**What is needed**
Write out exactly the lines below that run from the one containing "Keep writing the" through the one containing "new_obj('window', bm, EARTH, t)", both included, with no other lines.

........

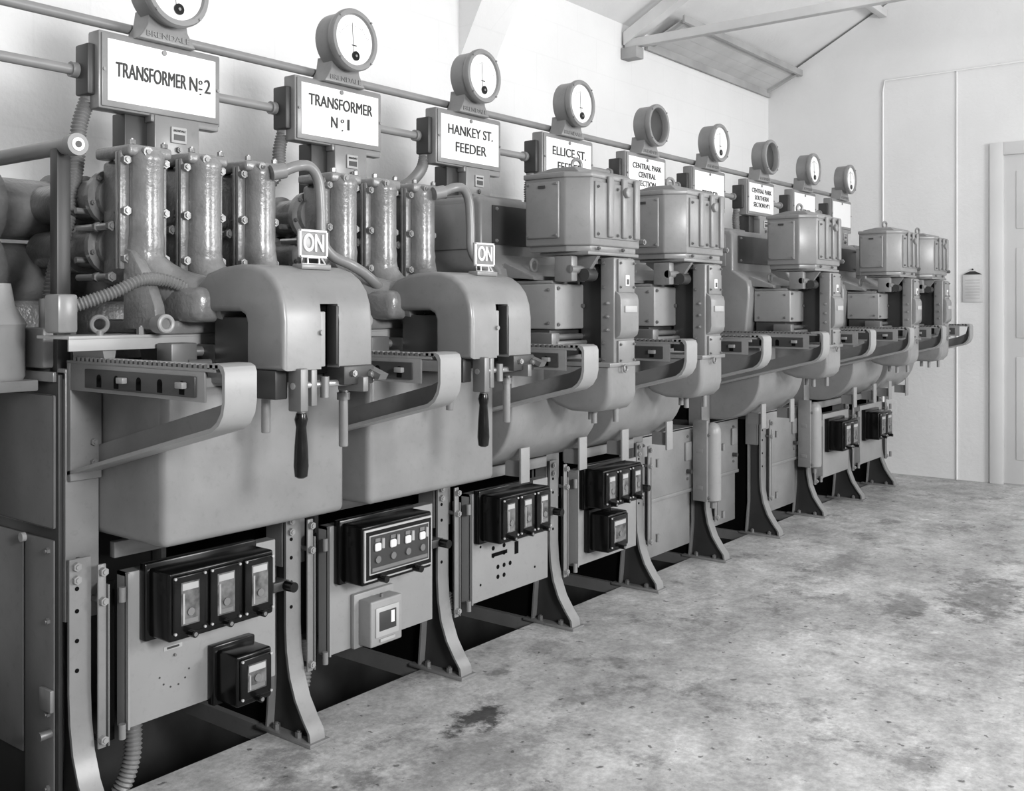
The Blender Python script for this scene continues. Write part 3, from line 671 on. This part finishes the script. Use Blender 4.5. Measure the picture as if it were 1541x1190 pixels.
def rel(b,x0,x1,z0,z1,n,y0=2.43):
    yb=2.554
    b.box(x0-.012,x1+.012,yb-.03,yb,z0-.012,z1+.014,BLACK,.005)
    b.box(x0,x1,y0,yb-.02,z0,z1,BLACK,.008,3)
    w=(x1-x0)/n
    for i in range(n):
        a=x0+i*w+.012; c=x0+(i+1)*w-.012
        b.box(a-.004,c+.004,y0-.010,y0+.002,z0+.018,z1-.010,BLACK,.005,3)
        wa=a+.018; wc=c-.018; za=z0+.042; zc=z1-.030
        b.box(wa,wc,y0-.0115,y0-.009,za,zc,GLASSY)
        b.box(wa+.004,wc-.004,y0-.0125,y0-.0112,zc-.022,zc-.004,LIGHT)
        b.box(wa+.006,wc-.006,y0-.0125,y0-.0112,za+.004,za+.016,DSTEEL)
        b.cyl(((wa+wc)/2,y0-.016,za+.035),((wa+wc)/2,y0-.010,za+.035),.011,DSTEEL,seg=14)
        b.box(wa+.004,wa+.010,y0-.014,y0-.011,za+.005,zc-.03,STEEL)
        for (sx,sz) in ((a,z0+.024),(c,z0+.024),(a,z1-.016),(c,z1-.016)):
            b.cyl((sx,y0-.014,sz),(sx,y0-.009,sz),.004,LIGHT,seg=8)
        b.cyl(((a+c)/2,y0-.035,z0+.018),((a+c)/2,y0-.008,z0+.018),.010,BAKE,seg=12); b.cyl(((a+c)/2,y0-.037,z0+.018),((a+c)/2,y0-.034,z0+.018),.006,DSTEEL,seg=8)
def relay_obj(x0,x1,z0,z1,n,k):
    b=B(); rel(b,x0+k*PITCH,x1+k*PITCH,z0,z1,n); return b.finish('protection_relay')
p=panel('dial').finish('relay_panel')
b=panel('std'); q=b.finish('relay_panel'); q.location.x+=PITCH
b=panel('holes'); q=b.finish('relay_panel'); q.location.x+=2*PITCH
b=panel('std'); q=b.finish('relay_panel'); q.location.x+=3*PITCH; dup(q,4*PITCH); dup(q,5*PITCH)
relay_obj(1.622,1.978,.482,.672,3,0); relay_obj(1.845,1.972,.235,.385,1,0)
relay_obj(1.60,1.93,.482,.665,3,2)
relay_obj(1.60,1.93,.50,.672,3,3); relay_obj(1.64,1.80,.30,.47,1,3)
relay_obj(1.64,1.92,.42,.62,2,7); relay_obj(1.64,1.92,.42,.62,2,8)
s=PITCH
b=B(); b.box(1.595+s,1.955+s,2.525,2.554,.47,.685,BLACK,.005); b.box(1.607+s,1.945+s,2.43,2.53,.478,.675,BLACK,.008,3)
x0,x1,z0,z1=1.612+s,1.94+s,.49,.662
b.box(x0,x1,2.424,2.432,z0,z1,LIGHT,.003); b.box(x0+.007,x1-.007,2.4225,2.426,z0+.007,z1-.007,BLACK)
b.box(x0+.020,x1-.020,2.421,2.424,z0+.022,z1-.020,LIGHT); b.box(x0+.024,x1-.024,2.420,2.423,z0+.026,z1-.024,DARK)
for i in range(4):
    xx=x0+.055+i*.072
    b.box(xx-.016,xx+.012,2.410,2.421,z0+.098,z0+.125,WHITE,.006,3); b.cyl((xx+.02,2.414,z0+.105),(xx+.02,2.414,z0+.138),.006,LIGHT,seg=10)
    b.box(xx-.012,xx+.012,2.417,2.421,z0+.128,z0+.140,DSTEEL); b.cyl((xx,2.414,z0+.07),(xx,2.421,z0+.07),.012,DSTEEL,seg=14)
b.box(x0+.03,x1-.03,2.418,2.421,z0+.032,z0+.044,DSTEEL)
for xx in (x0+.07,x1-.09): b.cyl((xx,2.39,z0+.005),(xx,2.424,z0+.005),.012,BAKE,seg=14)
b.finish('protection_relay')
b=B(); x0,x1=2.426,2.577
b.box(x0-.02,x1+.02,2.535,2.554,.235,.42,PANEL,.004); b.box(x0,x1,2.475,2.54,.245,.40,PANEL,.006,3)
b.box(x0+.02,x1-.02,2.470,2.477,.275,.375,LIGHT,.003); b.box(x0+.035,x1-.035,2.4685,2.472,.295,.36,DARK,.001); b.box(x0+.090,x1-.045,2.4675,2.47,.315,.355,WHITE)
b.cyl((x0+.075,2.50,.40),(x0+.075,2.50,.412),.006,DSTEEL,seg=8); b.box(x0+.04,x1-.04,2.4695,2.476,.258,.268,LIGHT)
b.finish('test_terminal_box')

def sheet(k,y,zt):
    b=B(); c=C0+k*PITCH
    b.box(c-.30,c+.27,y,y+.012,.40,zt,PAINT,.004); b.box(c-.28,c+.25,y+.01,y+.022,.10,.40,PAINT,.003); b.box(c-.30,c+.27,y-.006,y+.012,.385,.405,PAINT,.003)
    b.box(c-.30,c-.29,y,3.2,.10,zt,PAINT); b.box(c-.30,c+.27,y,3.2,zt-.01,zt,PAINT)
    b.box(c+.17,c+.24,y-.012,y,.56,.66,PAINT,.004)
    for z in (.46,zt-.05): b.bolt((c-.27,y,z),DSTEEL,.008,.008); b.bolt((c+.2,y,z),DSTEEL,.008,.008)
    b.cyl((c+.20,y-.03,.50),(c+.20,y,.50),.012,DARK)
    b.finish('plain_cubicle_cover')
sheet(4,2.64,.74); sheet(5,2.72,.72); sheet(6,2.64,.74)
def bottle(x):
    b=B()
    b.lathe([(.03,0),(.043,.01),(.045,.03),(.045,.37),(.043,.395),(.034,.415),(.018,.428),(.004,.432)],(x,2.53,.335),PANEL,seg=28)
    b.box(x-.06,x-.035,2.535,2.62,.34,.78,PAINT,.004); b.box(x-.062,x+.045,2.56,2.60,.60,.625,PAINT,.003); b.box(x-.062,x+.045,2.56,2.60,.40,.425,PAINT,.003)
    b.bolt((x-.048,2.535,.70),DSTEEL); b.bolt((x-.048,2.535,.36),DSTEEL); b.cyl((x,2.53,.30),(x,2.53,.336),.014,DSTEEL,seg=12)
    b.finish('dashpot_cylinder')
bottle(5.06); bottle(5.06+2*PITCH)

for k in range(4):
    s=k*PITCH
    b=B(); b.tube([(1.70+s,2.74,.30),(1.695+s,2.72,.16),(1.68+s,2.71,.06),(1.64+s,2.73,-.04),(1.58+s,2.82,-.16),(1.5+s,2.9,-.3)] if k==0 else [(2.0+s-PITCH+.35,2.72,.25),(1.98+s-PITCH+.35,2.71,.1),(1.94+s-PITCH+.34,2.74,-.02),(1.86+s-PITCH+.33,2.84,-.15),(1.8+s-PITCH+.32,2.95,-.3)],.024,HOSE,rib=.12,ribstep=.012,seg=12)
    b.finish('flexible_cable_conduit')

# ================================================================== CAMERA, LIGHT
cam=bpy.data.cameras.new('camera'); co=bpy.data.objects.new('camera',cam); scene.collection.objects.link(co)
co.location=(0,0,1.4); co.rotation_euler=(pi/2,0,-math.radians(52.3))
cam.sensor_width=36; cam.lens=1535/1541*36; cam.shift_y=-135/1541; cam.clip_start=.05
scene.camera=co
w=bpy.data.worlds.new('overcast_daylight'); scene.world=w; w.use_nodes=True
bg=w.node_tree.nodes['Background']; bg.inputs[0].default_value=(1,1,1,1); bg.inputs[1].default_value=.34
def area(x,y,z,sx,sz,p,tgt,name):
    l=bpy.data.lights.new(name,'AREA'); l.shape='RECTANGLE'; l.size=sx; l.size_y=sz; l.energy=p
    o=bpy.data.objects.new(name,l); scene.collection.objects.link(o); o.location=(x,y,z)
    o.rotation_euler=(Vector(tgt)-Vector((x,y,z))).to_track_quat('-Z','Y').to_euler()
area(0.8,-2.4,2.3,.8,.8,200,(2.4,2.8,1.2),'window_light')
area(5.0,-3.4,2.3,2.0,1.4,235,(4.8,2.6,1.0),'window_light')
area(7.6,-1.6,2.4,1.2,1.4,38,(5.0,2.8,1.2),'window_light')
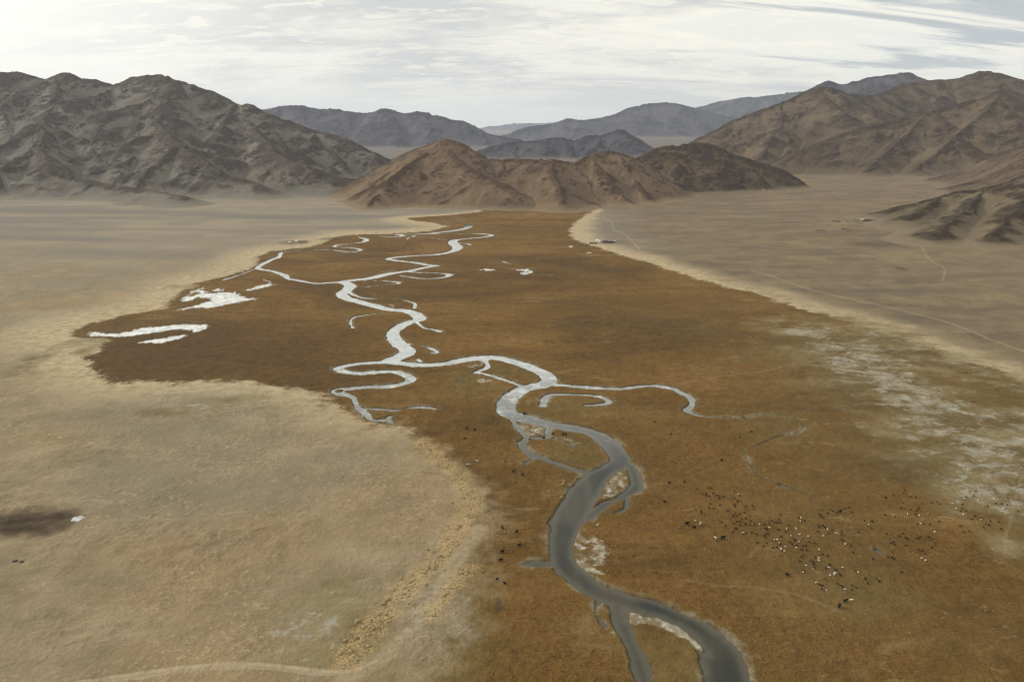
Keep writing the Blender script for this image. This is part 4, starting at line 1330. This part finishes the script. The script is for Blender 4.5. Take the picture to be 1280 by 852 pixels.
def shed(px, py, sx, sy, h, rz, roof, wall, label):
    p = on_ground(px, py)
    t = thing('herder_hut', p, rz, label, 'hut')
    bm = bmesh.new()
    box_into(bm, (0, 0, h / 2 - .3), (sx, sy, h + .6), 0, .06)
    new_obj('wall', bm, wall, t)
    bm = bmesh.new()
    q = [(-sx / 2 - .35, -sy / 2 - .35), (sx / 2 + .35, -sy / 2 - .35), (sx / 2 + .35, sy / 2 + .35), (-sx / 2 - .35, sy / 2 + .35)]
    a = [bm.verts.new((x, y, h + .02)) for x, y in q]
    r = [bm.verts.new((-sx / 2 - .35, 0, h + sy * .24)), bm.verts.new((sx / 2 + .35, 0, h + sy * .24))]
    bm.faces.new((a[0], a[1], r[1], r[0]))
    bm.faces.new((a[2], a[3], r[0], r[1]))
    bm.faces.new((a[1], a[2], r[1]))
    bm.faces.new((a[3], a[0], r[0]))
    bm.faces.new((a[3], a[2], a[1], a[0]))
    new_obj('roof', bm, roof, t)
    bm = bmesh.new()
    box_into(bm, (sx * .15, -sy / 2 - .03, .95), (1.0, .12, 1.9))
    new_obj('door', bm, WOOD, t)
    bm = bmesh.new()
    box_into(bm, (-sx * .22, -sy / 2 - .03, 1.3), (.9, .1, .7))
    new_obj('window', bm, EARTH, t)


def corral(px, py, rx, ry, h, rz, label, gap=.5, mat=None):
    """a low dry-stone ring with an opening"""
    p = on_ground(px, py)
    bm = bmesh.new()
    n = 22
    r = random.Random(int(px * 7 + py))
    pts = []
    for k in range(n + 1):
        a = gap / 2 + (2 * math.pi - gap) * k / n
        e = 1 / (abs(math.cos(a)) ** 4 + abs(math.sin(a)) ** 4) ** .25
        pts.append((rx * e * math.cos(a), ry * e * math.sin(a)))
    prev = None
    for k, (x, y) in enumerate(pts):
        l = math.hypot(x, y)
        nx, ny = x / l, y / l
        hh = h * r.uniform(.8, 1.15)
        zz = sample_z(p[0] + x * math.cos(rz) - y * math.sin(rz), p[1] + x * math.sin(rz) + y * math.cos(rz)) - p0z(p)
        row = [bm.verts.new((x - nx * .45, y - ny * .45, zz - .5)), bm.verts.new((x - nx * .3, y - ny * .3, zz + hh)), bm.verts.new((x + nx * .3, y + ny * .3, zz + hh)), bm.verts.new((x + nx * .45, y + ny * .45, zz - .5))]
        if prev:
            for i in range(3):
                bm.faces.new((prev[i], prev[i + 1], row[i + 1], row[i]))
        else:
            bm.faces.new(row)
        prev = row
    bm.faces.new(prev[::-1])
    o = new_obj('stone_corral', bm, mat or STONE)
    o.location = (p[0], p[1], p0z(p))
    o.rotation_euler = (0, 0, rz)
    o['label'], o['category'] = label, 'corral'


def p0z(p):
    return sample_z(p[0], p[1])


ger(747, 301, 3.4, -1.2, 'larger white felt ger in the camp at the straw edge of the meadow')
ger(749.5, 302.2, 2.4, -1.0, 'smaller white felt ger touching the larger one at the meadow edge')
shed(756.5, 303, 9, 5, 2.6, .2, EARTH, STONE, 'dark stone hut beside the white gers at the meadow edge')
corral(763.5, 303.2, 6.5, 5, 1.6, .1, 'dark stone corral right of the dark hut in the meadow edge camp')
corral(741.5, 304.2, 7, 6, 1.2, .0, 'low stone corral left of the white gers at the meadow edge')
shed(768, 302.6, 3, 2.4, 2.0, .3, TIN, MUD, 'tiny pale shed at the right end of the meadow edge camp')
shed(1077.5, 276, 7, 5, 2.8, .3, TIN, MUD, 'white roofed hut of the farmstead on the right hand plain')
shed(1083.5, 276.6, 14, 6, 2.4, .1, EARTH, STONE, 'long dark barn beside the white roofed hut on the plain')
corral(1089, 275.6, 10, 9, 1.6, .2, 'dark stone corral right of the long barn on the plain')
corral(1060, 277, 8, 8, 1.1, -.1, 'pale earth walled corral left of the white roofed hut', .5, MUD)
corral(1045, 276.6, 6, 8, 1.0, .1, 'small dark corral alone at the left end of the plain farmstead')
corral(1058, 286.4, 6, 9, .9, .3, 'low dark corral below the pale earth walled one')
corral(1025, 288.4, 7, 8, .8, .0, 'low dark corral alone far left of the farmstead')
corral(1119, 273, 5, 7, 1.1, .5, 'dark stone corral at the foot of the rocky knoll')
corral(1128, 276.4, 5, 6, 1.0, .2, 'dark stone corral nearest the track below the rocky knoll')
shed(1147.5, 274.6, 5, 4, 2.4, .6, TIN, MUD, 'pale roofed hut tucked under the dark crag of the knoll')
ger(371, 301.6, 3.0, -1.0, 'white felt ger alone on dark trampled ground across the valley')
ger(361.5, 303.2, 2.4, -1.4, 'small dusty ger left of the lone white one across the valley')
corral(379, 302.6, 7, 9, 1.0, .1, 'low stone corral right of the gers across the valley')

for px, py, r, lab in ((19, 701.4, .95, 'larger dark boulder lying on bare ground below the dark wet hollow'), (27, 702, .75, 'smaller dark boulder beside a larger one below the dark wet hollow')):
    p = on_ground(px, py)
    bm = bmesh.new()
    bmesh.ops.create_icosphere(bm, subdivisions=3, radius=r)
    for v in bm.verts:
        q = v.co * 1.7
        k = 1 + .28 * float(fbm(np.array([q.x + q.z + px]), np.array([q.y - q.z * .6]), 3, 5)[0])
        v.co = Vector((v.co.x * 1.35 * k, v.co.y * k, v.co.z * .62 * k))
    o = new_obj('boulder', bm, STONE, None, True)
    o.location = (p[0], p[1], sample_z(p[0], p[1]) + r * .2)
    o['label'], o['category'] = lab, 'boulder'

# ------------------------------------------------------------------ air
bm = bmesh.new()
bmesh.ops.create_cube(bm, size=1.0)
bmesh.ops.transform(bm, matrix=Matrix.Translation((0, 20000, 650)) @ Matrix.Diagonal((96000, 52000, 1310, 1)), verts=bm.verts)
hm = bpy.data.materials.new('haze')
hm.use_nodes = True
ht = hm.node_tree
ht.nodes.clear()
ho = ht.nodes.new('ShaderNodeOutputMaterial')
hv = ht.nodes.new('ShaderNodeVolumePrincipled')
hv.inputs['Color'].default_value = (.76, .85, 1.0, 1)
hv.inputs['Density'].default_value = 2.8e-5
hv.inputs['Density Attribute'].default_value = ''
hv.inputs['Anisotropy'].default_value = .2
ht.links.new(hv.outputs[0], ho.inputs['Volume'])
haze = new_obj('haze', bm, hm)
haze['kind'] = 'stuff'
haze['label'] = 'thin blue grey haze filling the valley air'
haze['category'] = 'haze'

# ------------------------------------------------------------------ sky and sun
SUN_AZ, SUN_EL = math.radians(-66), math.radians(30)      # from straight ahead towards the left
sdir = Vector((math.sin(SUN_AZ) * math.cos(SUN_EL), math.cos(SUN_AZ) * math.cos(SUN_EL), math.sin(SUN_EL)))
sun = bpy.data.lights.new('sun', 'SUN')
sun.energy = 2.7
sun.angle = math.radians(4)
sun.color = (1.0, .93, .82)
so = bpy.data.objects.new('sun', sun)
so.rotation_euler = (-sdir).to_track_quat('-Z', 'Y').to_euler()
so.location = sdir * 3000
COL.objects.link(so)


def build_world():
    w = bpy.data.worlds.new('World')
    scene.world = w
    w.use_nodes = True
    t = w.node_tree
    t.nodes.clear()
    m = NT.__new__(NT)
    m.t = t
    out = t.nodes.new('ShaderNodeOutputWorld')
    bg = t.nodes.new('ShaderNodeBackground')
    t.links.new(bg.outputs[0], out.inputs[0])
    bg.inputs[1].default_value = .1
    sky = t.nodes.new('ShaderNodeTexSky')
    sky.sky_type = 'NISHITA'
    sky.sun_disc = False
    sky.sun_elevation = SUN_EL
    sky.sun_rotation = SUN_AZ
    sky.altitude = 2000
    sky.dust_density = 1.5
    tc = t.nodes.new('ShaderNodeTexCoord')
    nrm = t.nodes.new('ShaderNodeVectorMath')
    nrm.operation = 'NORMALIZE'
    t.links.new(tc.outputs['Generated'], nrm.inputs[0])
    D = nrm.outputs[0]
    sp = t.nodes.new('ShaderNodeSeparateXYZ')
    t.links.new(D, sp.inputs[0])
    # a cloud layer seen in perspective
    zz = m.math('MAXIMUM', m.add(sp.outputs[2], .19), .05)
    cb = t.nodes.new('ShaderNodeCombineXYZ')
    t.links.new(m.math('DIVIDE', sp.outputs[0], zz), cb.inputs[0])
    t.links.new(m.math('DIVIDE', sp.outputs[1], zz), cb.inputs[1])

    def mapped(scale, loc=(0, 0, 0), rot=0.0):
        q = t.nodes.new('ShaderNodeMapping')
        t.links.new(cb.outputs[0], q.inputs[0])
        q.inputs['Scale'].default_value = scale
        q.inputs['Location'].default_value = loc
        q.inputs['Rotation'].default_value = (0, 0, rot)
        return q.outputs[0]
    big = m.noise(mapped((.45, 1.0, 1), (2.3, .7, 0), .12), 1.1, 5, .55, .4)
    mid = m.noise(mapped((.5, 1.3, 1), (5.3, 2.2, 0), .10), .36, 6, .6, .5)
    fine = m.noise(mapped((.6, 1.4, 1), (1.1, 8.2, 0), .05), .13, 5, .62, .6)
    dot = t.nodes.new('ShaderNodeVectorMath')
    dot.operation = 'DOT_PRODUCT'
    t.links.new(D, dot.inputs[0])
    dot.inputs[1].default_value = sdir
    glow = m.step(dot.outputs['Value'], .52, .91)
    cover = m.add(m.mul(big, .55), m.add(m.mul(mid, .38), m.mul(fine, .18)))
    lit = m.mix(m.step(cover, .47, .64), (10.3, 10.1, 9.1), (6.7, 6.85, 6.8))
    lit = m.mix(m.mul(m.step(fine, .50, .64), .55), lit, (11.4, 11.0, 9.5))
    gap = m.mul(m.step(m.add(m.mul(mid, .6), m.mul(big, .4)), .47, .40), .35)
    lit = m.mix(gap, lit, m.mix(.8, sky.outputs[0], (8.7, 9.25, 9.2)))
    right = m.step(sp.outputs[0], -.30, .45)
    bank = m.noise(mapped((.28, 1.15, 1), (7.4, 1.9, 0), .16), .42, 7, .60, .7)
    lit = m.mix(m.mul(m.mul(m.add(m.mul(right, .85), .12), m.step(bank, .49, .60)), .9), lit, (4.7, 5.2, 5.6))
    lit = m.mix(m.mul(glow, .95), lit, (13.0, 12.8, 11.9))
    hz = m.step(sp.outputs[2], .085, -.01)
    lit = m.mix(m.mul(hz, .6), lit, (11.2, 10.6, 8.9))
    lit = m.mix(1.0, lit, (1.01, 1.0, .98), 'MULTIPLY')
    # below the horizon: what the far plain throws back
    lit = m.mix(m.step(sp.outputs[2], -.02, -.10), lit, (2.2, 1.8, 1.3))
    t.links.new(lit, bg.inputs[0])


build_world()

vs = scene.view_settings
vs.view_transform = 'Standard'
vs.look = 'None'
vs.exposure = 0.0
vs.gamma = 1.0
vs.use_curve_mapping = False
scene.cycles.use_denoising = True
scene.cycles.filter_width = 1.15
scene.cycles.use_adaptive_sampling = False
scene.cycles.max_bounces = 6
scene.cycles.volume_bounces = 1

........

**Answer to this exercise**
Keep writing the Blender script for this image. This is part 4, starting at line 1330. This part finishes the script. The script is for Blender 4.5. Take the picture to be 1280 by 852 pixels.
def shed(px, py, sx, sy, h, rz, roof, wall, label):
    p = on_ground(px, py)
    t = thing('herder_hut', p, rz, label, 'hut')
    bm = bmesh.new()
    box_into(bm, (0, 0, h / 2 - .3), (sx, sy, h + .6), 0, .06)
    new_obj('wall', bm, wall, t)
    bm = bmesh.new()
    q = [(-sx / 2 - .35, -sy / 2 - .35), (sx / 2 + .35, -sy / 2 - .35), (sx / 2 + .35, sy / 2 + .35), (-sx / 2 - .35, sy / 2 + .35)]
    a = [bm.verts.new((x, y, h + .02)) for x, y in q]
    r = [bm.verts.new((-sx / 2 - .35, 0, h + sy * .24)), bm.verts.new((sx / 2 + .35, 0, h + sy * .24))]
    bm.faces.new((a[0], a[1], r[1], r[0]))
    bm.faces.new((a[2], a[3], r[0], r[1]))
    bm.faces.new((a[1], a[2], r[1]))
    bm.faces.new((a[3], a[0], r[0]))
    bm.faces.new((a[3], a[2], a[1], a[0]))
    new_obj('roof', bm, roof, t)
    bm = bmesh.new()
    box_into(bm, (sx * .15, -sy / 2 - .03, .95), (1.0, .12, 1.9))
    new_obj('door', bm, WOOD, t)
    bm = bmesh.new()
    box_into(bm, (-sx * .22, -sy / 2 - .03, 1.3), (.9, .1, .7))
    new_obj('window', bm, EARTH, t)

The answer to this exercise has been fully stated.